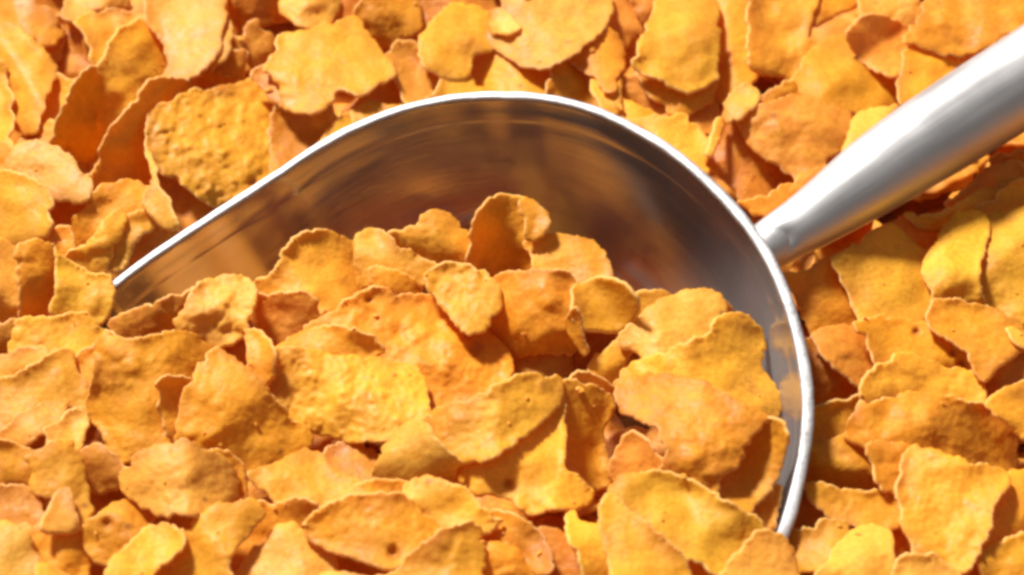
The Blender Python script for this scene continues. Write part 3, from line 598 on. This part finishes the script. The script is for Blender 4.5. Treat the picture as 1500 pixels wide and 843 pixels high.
def chips(P, amp, seed):
    """uneven broken edge"""
    t = np.roll(P, -1, 0) - np.roll(P, 1, 0); nn = np.stack([t[:, 1], -t[:, 0]], 1); nn /= np.linalg.norm(nn, axis=1)[:, None] + 1e-9
    o = np.array([noise.noise(Vector((x * .05, y * .055, seed))) * 2.0 + noise.noise(Vector((x * .13, y * .13, seed + 9))) * 2.0 + noise.noise(Vector((x * .33, y * .33, seed + 5))) * .75 + noise.noise(Vector((x * .75, y * .75, seed + 15))) * .25 for x, y in P])
    if amp > 1.3: o = o - np.array([max(0., noise.noise(Vector((x * .045, y * .045, seed + 33))) - .14) * 9 + max(0., noise.noise(Vector((x * .12, y * .12, seed + 44))) - .25) * 4 for x, y in P])
    return P + nn * (o * amp)[:, None]
def fill(P, step, rs):
    """triangulate the inside of an outline with a jittered grid"""
    x0, y0 = P.min(0); x1, y1 = P.max(0)
    xs, ys = np.meshgrid(np.arange(x0, x1, step), np.arange(y0, y1, step * .87))
    xs = xs + (np.arange(xs.shape[0]) % 2)[:, None] * step * .5
    xs = xs.ravel() + rs.uniform(-.12, .12, xs.size) * step; ys = ys.ravel() + rs.uniform(-.12, .12, ys.size) * step
    k = inside(P, xs, ys)
    xs, ys = xs[k], ys[k]
    d = np.min((xs[:, None] - P[None, :, 0]) ** 2 + (ys[:, None] - P[None, :, 1]) ** 2, axis=1)
    k = d > (step * .55) ** 2
    pts = [Vector(v) for v in P] + [Vector(v) for v in zip(xs[k], ys[k])]
    n = len(P)
    r = geometry.delaunay_2d_cdt(pts, [(i, (i + 1) % n) for i in range(n)], [list(range(n))], 1, 1e-5)
    return np.array([tuple(v) for v in r[0]]), [tuple(f) for f in r[2]], [tuple(e) for e in r[1]]
def thicken(V, F, th):
    """V: 3d points, F: triangles; gives a closed plate of thickness th with a rounded edge"""
    V = np.asarray(V); Fa = np.array(F)
    fn = np.cross(V[Fa[:, 1]] - V[Fa[:, 0]], V[Fa[:, 2]] - V[Fa[:, 0]])
    vn = np.zeros_like(V)
    for k in range(3): np.add.at(vn, Fa[:, k], fn)
    vn /= np.linalg.norm(vn, axis=1)[:, None] + 1e-12
    cnt = {}
    for a, b, c in F:
        for e in ((a, b), (b, c), (c, a)): cnt[e] = 1
    edge = [e for e in cnt if (e[1], e[0]) not in cnt]
    n = len(V)
    bo = sorted({i for e in edge for i in e}); ix = {v: k for k, v in enumerate(bo)}
    VB = V - vn * th
    # mid ring pushed out a little so the edge is rounded
    out = np.zeros_like(V)
    for a, b in edge:
        d = V[b] - V[a]
        for i in (a, b): out[i] += np.cross(d, vn[i])
    out = out[bo]; out /= np.linalg.norm(out, axis=1)[:, None] + 1e-12
    mid = V[bo] - vn[bo] * th * .5 + out * th * .38
    allv = np.vstack([V, VB, mid])
    faces = list(F) + [(c + n, b + n, a + n) for a, b, c in F]; thicken.plate = len(faces)
    for a, b in edge:
        ma, mb = 2 * n + ix[a], 2 * n + ix[b]
        faces.append((b, a, ma, mb)); faces.append((mb, ma, a + n, b + n))
    return allv, faces
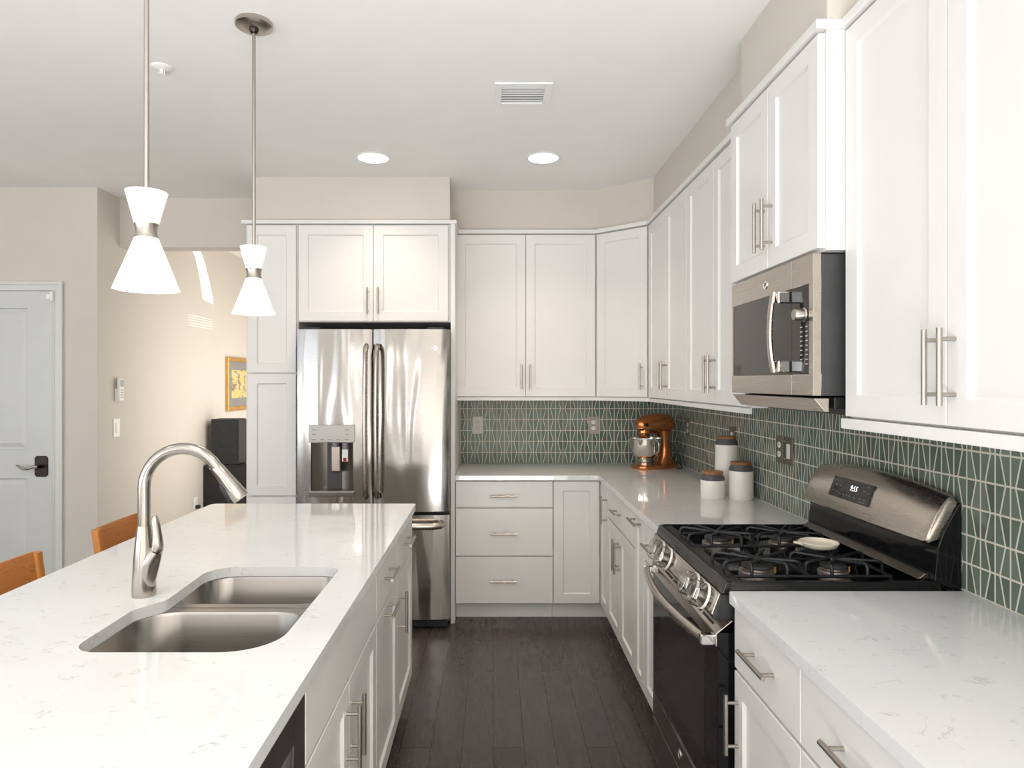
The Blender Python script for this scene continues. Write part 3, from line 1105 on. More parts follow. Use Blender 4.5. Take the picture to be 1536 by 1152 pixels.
# dispenser
m = MB()
n = 14
outer = []
for i in range(n + 1):
    t = i / n
    x = HX0 + .001 + (HX1 - HX0 - .002) * t
    y = YF + .022 + .06 * math.sin(PI * t) ** .7
    outer.append((x, y))
bm = m.bm
lo = [bm.verts.new((x, y, HZ0 + .001)) for x, y in outer]
hi = [bm.verts.new((x, y, HZ1 - .001)) for x, y in outer]
for i in range(n):
    bm.faces.new([lo[i], lo[i + 1], hi[i + 1], hi[i]])
bm.faces.new(lo)
bm.faces.new(hi)
dp = m.build('dispenser_recess', 'steel_dark', r, smooth=True)
m = MB().prism([(YF - .004, 1.133), (YF - .004, 1.238), (YF + .03, 1.238), (YF + .03, 1.133)], lambda p, q, t: (t, p, q), -1.109, -.831)
dc = m.build('dispenser_panel', 'panel_grey', r, bevel=.003)
for x in (-1.075, -.875):
    for z in (1.208, 1.182):
        MB().box(x - .012, x + .012, YF - .0048, YF - .0038, z - .002, z + .002).build('button_legend', 'legend_d', dc)
for x in (-1.075, -1.025, -.98, -.93, -.88):
    MB().box(x - .012, x + .012, YF - .0048, YF - .0038, 1.147, 1.151).build('button_legend', 'legend_d', dc)
m = MB().prism([(YF - .008, .808), (YF - .012, .838), (YF + .05, .841), (YF + .05, .808)], lambda p, q, t: (t, p, q), -1.106, -.834)
m.build('drip_tray', 'panel_grey', dc, bevel=.003)
m = MB().prism([(YF + .02, 1.105), (YF + .045, 1.105), (YF + .052, .955), (YF + .038, .948), (YF + .024, .955)], lambda p, q, t: (t, p, q), -.976, -.926)
m.build('paddle', 'steel', dp, bevel=.003)
m = MB().cyl((-.955, YF + .03, 1.13), (-.955, YF + .03, 1.106), .022).cyl((-.893, YF + .025, 1.13), (-.893, YF + .025, 1.09), .020)
m.build('spout_collar', 'grey', dp, smooth=True)
m = MB().box(-.911, -.875, YF + .01, YF + .035, 1.015, 1.09)
m.build('filter_clip', 'white', dp, bevel=.003)
MB().box(-.902, -.884, YF + .007, YF + .0098, 1.017, 1.039).build('red_tab', 'red', dp)
for x in (-1.10, -.35):
    MB().box(x - .05, x + .05, 4.03, 4.12, 1.813, 1.826).build('hinge_cover', 'blackpl', r, bevel=.004)


def badge(parent, F, a, bz, c, rad):
    m = MB()
    n = 24
    ring = lambda rr, cc: [F(a + rr * math.cos(2 * PI * i / n), bz + rr * math.sin(2 * PI * i / n), cc) for i in range(n)]
    m.loft([ring(rad, c), ring(rad, c + .002), ring(rad * .86, c + .0026), ring(rad * .80, c + .0014), ring(.001, c + .0014)])
    o = m.build('badge', 'chrome', parent, smooth=True)
    text('GE', 'monogram', 'legend_d', parent, a, bz, c + .0018, rad * 1.02, F, F.U, F.N.cross(F.U), F.N, .0004, .25)


FFr = Fr((0, YF, 0), (1, 0, 0), (0, -1, 0))
badge(r, FFr, -.352, 1.700, -.006, .017)

# ================================================================== RANGE
RY0, RY1 = 1.862, 2.626
rg = thing('gas_range', 'stainless and black freestanding gas range with four burners', 'range', (.95, 2.244, 0))
MB().box(.690, 1.300, RY0 + .002, RY1 - .002, .035, .898).build('body', 'blackgl', rg)
for x in (.74, 1.24):
    for y in (RY0 + .05, RY1 - .05):
        MB().cyl((x, y, 0), (x, y, .04), .018).build('foot', 'blackpl', rg)
# cooktop: sunk pan with raised rim
m = MB()
rings = []
for i, z in ((0, .899), (0, .930), (.004, .936), (.016, .936), (.026, .918), (.040, .914)):
    rings.append([(x, y, z) for x, y in rrect(.652 + i, 1.262 - i * .6, RY0 + i, RY1 - i, max(.022 - i * .3, .006), 5)])
m.loft(rings, capb=True)
ck = m.build('cooktop', 'blackgl', rg, smooth=True)
m = MB().prism([(.652, .934), (.640, .901), (.70, .901), (.70, .934)], lambda p, q, t: (p, t, q), RY0 + .004, RY1 - .004)
m.build('front_band', 'band', rg, bevel=.003)
m = MB().prism([(.634, .8995), (.612, .842), (.617, .836), (.70, .836), (.70, .8995)], lambda p, q, t: (p, t, q), RY0 + .012, RY1 - .012)
cp = m.build('control_panel', 'steel', rg, bevel=.003)
for y0, y1 in ((RY0 + .002, RY0 + .0115), (RY1 - .0115, RY1 - .002)):
    MB().prism([(.636, .8995), (.614, .832), (.70, .832), (.70, .8995)], lambda p, q, t: (p, t, q), y0, y1).build('end_cap', 'blackpl', rg, bevel=.002)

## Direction
Tally how many lines in the material above hold the word "Blender". Write only that number.

## Response for this exercise
2